Total revenues for the year were up 10% at US$6,777 million (2022: $6,161 million), gross profit was up 42.1% at US$2,023 million ($1,423 million), earnings from operations were up 32.3% at US$1,596 million ($1,207 million), and adjusted EBITDA was up 33% to US$2,128 million ($1,600 million).

 

Ward Nye, chair and chief executive officer of Martin Marietta, said: ‘A strong fourth quarter capped the best year in our company’s history. In fact, 2023 was extraordinary in nearly every respect for Martin Marietta. We achieved the safest and most profitable year ever while enhancing the durability of our business through enterprise excellence together with undertaking non-core asset divestitures.

‘The team's disciplined execution of our proven value-over-volume commercial strategy drove an organic improvement of 33.0% and 46.4% in full-year adjusted EBITDA and aggregates unit profitability, respectively.
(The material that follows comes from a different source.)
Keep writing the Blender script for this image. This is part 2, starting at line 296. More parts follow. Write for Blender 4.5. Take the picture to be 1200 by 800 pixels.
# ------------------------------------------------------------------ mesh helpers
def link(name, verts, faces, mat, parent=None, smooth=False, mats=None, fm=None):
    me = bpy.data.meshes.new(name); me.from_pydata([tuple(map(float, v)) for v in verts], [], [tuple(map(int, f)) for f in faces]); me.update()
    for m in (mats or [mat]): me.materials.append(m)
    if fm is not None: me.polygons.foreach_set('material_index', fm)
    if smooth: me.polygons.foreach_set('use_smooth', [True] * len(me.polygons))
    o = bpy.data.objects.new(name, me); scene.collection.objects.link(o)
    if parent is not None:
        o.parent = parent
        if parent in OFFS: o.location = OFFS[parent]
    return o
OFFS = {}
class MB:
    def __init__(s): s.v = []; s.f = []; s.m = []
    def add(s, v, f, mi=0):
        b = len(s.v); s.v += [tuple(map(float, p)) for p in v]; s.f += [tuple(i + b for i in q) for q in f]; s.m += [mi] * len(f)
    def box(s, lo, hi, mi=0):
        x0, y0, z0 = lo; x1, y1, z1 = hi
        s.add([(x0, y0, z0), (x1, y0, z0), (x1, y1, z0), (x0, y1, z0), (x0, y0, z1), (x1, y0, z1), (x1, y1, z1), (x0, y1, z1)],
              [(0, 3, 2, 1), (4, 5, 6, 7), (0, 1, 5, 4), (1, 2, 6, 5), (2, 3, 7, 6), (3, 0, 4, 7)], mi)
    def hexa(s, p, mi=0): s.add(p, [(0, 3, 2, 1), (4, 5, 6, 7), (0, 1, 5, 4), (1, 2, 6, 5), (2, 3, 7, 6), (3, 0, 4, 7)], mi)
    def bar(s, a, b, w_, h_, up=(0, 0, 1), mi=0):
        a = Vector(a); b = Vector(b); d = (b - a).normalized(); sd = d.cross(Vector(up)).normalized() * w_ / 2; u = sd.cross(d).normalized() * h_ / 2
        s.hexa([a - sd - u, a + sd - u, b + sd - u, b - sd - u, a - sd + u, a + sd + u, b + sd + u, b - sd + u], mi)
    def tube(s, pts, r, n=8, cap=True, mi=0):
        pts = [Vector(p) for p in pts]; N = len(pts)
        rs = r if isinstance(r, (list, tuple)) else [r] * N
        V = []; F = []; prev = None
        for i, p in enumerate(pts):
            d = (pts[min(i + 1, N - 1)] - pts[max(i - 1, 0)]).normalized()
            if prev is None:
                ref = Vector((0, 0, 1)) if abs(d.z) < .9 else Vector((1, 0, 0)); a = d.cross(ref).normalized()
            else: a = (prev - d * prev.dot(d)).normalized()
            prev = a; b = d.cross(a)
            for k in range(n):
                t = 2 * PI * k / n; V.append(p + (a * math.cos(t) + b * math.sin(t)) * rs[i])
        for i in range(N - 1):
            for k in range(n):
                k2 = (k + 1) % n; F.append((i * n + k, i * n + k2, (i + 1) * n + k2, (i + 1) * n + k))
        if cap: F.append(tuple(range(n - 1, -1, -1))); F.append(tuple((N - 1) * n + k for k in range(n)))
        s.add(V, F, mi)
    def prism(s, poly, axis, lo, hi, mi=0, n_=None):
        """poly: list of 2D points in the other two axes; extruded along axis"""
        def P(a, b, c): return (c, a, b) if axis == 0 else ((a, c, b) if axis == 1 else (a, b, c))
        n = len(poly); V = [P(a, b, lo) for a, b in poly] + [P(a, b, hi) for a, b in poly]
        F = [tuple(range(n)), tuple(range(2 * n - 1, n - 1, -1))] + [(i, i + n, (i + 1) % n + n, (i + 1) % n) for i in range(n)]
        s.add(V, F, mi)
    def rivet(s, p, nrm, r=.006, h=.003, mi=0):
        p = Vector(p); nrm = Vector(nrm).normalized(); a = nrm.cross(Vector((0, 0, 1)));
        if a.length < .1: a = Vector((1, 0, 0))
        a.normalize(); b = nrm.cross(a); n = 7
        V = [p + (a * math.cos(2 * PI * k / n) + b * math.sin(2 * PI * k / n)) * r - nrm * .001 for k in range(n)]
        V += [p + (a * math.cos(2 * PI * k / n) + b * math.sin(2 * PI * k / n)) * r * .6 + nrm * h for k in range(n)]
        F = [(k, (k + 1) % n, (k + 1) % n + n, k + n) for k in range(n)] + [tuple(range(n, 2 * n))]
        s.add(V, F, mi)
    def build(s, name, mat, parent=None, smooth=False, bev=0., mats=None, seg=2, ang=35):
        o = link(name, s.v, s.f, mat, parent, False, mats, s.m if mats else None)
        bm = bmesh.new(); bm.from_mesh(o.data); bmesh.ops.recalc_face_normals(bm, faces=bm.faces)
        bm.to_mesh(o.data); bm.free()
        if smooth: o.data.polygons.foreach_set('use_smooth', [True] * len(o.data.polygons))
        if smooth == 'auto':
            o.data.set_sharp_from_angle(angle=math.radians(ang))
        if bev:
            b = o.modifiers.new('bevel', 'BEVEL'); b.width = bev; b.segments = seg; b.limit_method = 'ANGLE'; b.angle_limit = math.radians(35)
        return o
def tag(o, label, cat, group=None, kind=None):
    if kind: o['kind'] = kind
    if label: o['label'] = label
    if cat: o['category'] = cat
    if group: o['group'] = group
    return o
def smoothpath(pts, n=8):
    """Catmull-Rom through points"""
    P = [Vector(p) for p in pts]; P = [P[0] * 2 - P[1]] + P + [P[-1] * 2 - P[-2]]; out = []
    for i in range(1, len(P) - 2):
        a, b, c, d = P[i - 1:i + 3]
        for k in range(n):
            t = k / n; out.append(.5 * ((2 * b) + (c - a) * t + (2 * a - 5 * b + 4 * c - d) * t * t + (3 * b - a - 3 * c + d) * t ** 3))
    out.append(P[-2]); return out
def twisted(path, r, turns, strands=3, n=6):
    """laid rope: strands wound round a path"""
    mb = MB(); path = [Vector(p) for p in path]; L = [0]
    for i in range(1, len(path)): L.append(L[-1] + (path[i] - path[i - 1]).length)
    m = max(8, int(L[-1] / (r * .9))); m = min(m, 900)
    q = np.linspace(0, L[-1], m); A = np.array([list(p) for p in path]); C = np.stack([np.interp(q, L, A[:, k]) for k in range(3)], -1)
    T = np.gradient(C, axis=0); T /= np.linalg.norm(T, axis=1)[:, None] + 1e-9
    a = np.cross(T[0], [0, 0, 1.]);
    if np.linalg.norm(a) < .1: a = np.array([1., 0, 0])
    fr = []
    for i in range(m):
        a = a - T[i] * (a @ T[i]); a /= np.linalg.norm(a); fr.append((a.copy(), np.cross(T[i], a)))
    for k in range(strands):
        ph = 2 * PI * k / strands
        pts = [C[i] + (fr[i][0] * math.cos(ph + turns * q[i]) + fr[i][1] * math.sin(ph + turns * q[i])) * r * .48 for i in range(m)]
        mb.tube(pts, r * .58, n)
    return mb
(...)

These accomplishments, notwithstanding a macroeconomic backdrop that was highlighted by restrictive monetary policy, a housing slowdown and rising geopolitical tensions, demonstrate the resiliency of our aggregates-led business model and position us well for continued success in 2024 and beyond.

‘Looking at the year ahead, we expect aggregates demand for infrastructure, large-scale energy, and domestic manufacturing projects will be strong, largely offsetting weaker residential demand and anticipated softening in light non-residential activity. That said, as mortgage rates stabilize and affordability headwinds recede, we fully expect single-family residential construction to recover, as demand still far exceeds supply particularly in our key markets.’

Mr Nye concluded: ‘The advantaged nationwide presence of our business, built over decades, and further complemented with our recently announced acquisitions, uniquely positions us to capitalize on favourable population migration trends in the near, medium, and long term. Together with this foundation and our unyielding commitment to execute our proven strategic plan, we fully expect to continue driving sustainable growth and shareholder returns through dynamic macroeconomic cycles.’